The company posted an adjusted EBITDA of €669 million for the quarter, though above the €669 million consensus estimate from 17 analysts polled by the company.
EBIT came in at €497 million, surpassing the consensus estimate of €476 million and well ahead of RBC’s guidance of €433 million.
"At the EBIT level, the beat was driven by stronger than expected midstream results, slightly offset by weaker upstream earnings driven by more cargoes in transit in the quarter," RBC Capital Markets analysts led by Biraj Borkhataria said in a note.
Oil and gas production fell 5% to 104,000 barrels per day, while refining margins also dropped sharply to $5.6 per barrel, down from $12 in the same period last year.
Adjusted net profit for the quarter fell 41% to €192 million, but topped analyst expectations of €185 million, supported in part by lower tax charges.

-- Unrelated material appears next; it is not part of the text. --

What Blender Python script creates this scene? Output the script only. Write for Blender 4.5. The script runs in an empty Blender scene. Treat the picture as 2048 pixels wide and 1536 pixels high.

Galp has kept all its financial guidance and assumptions unchanged following the first-quarter results, but RBC analysts see "material upside to EBITDA guidance this year," given the strong beat in midstream earnings, combined with the arrival of new cargoes from Calcasieu Pass.
"We expect Galp to be close to its >€350m guidance by 2Q, with a material upgrade to numbers therefore for the year and into 2026, subject to gas prices," they added.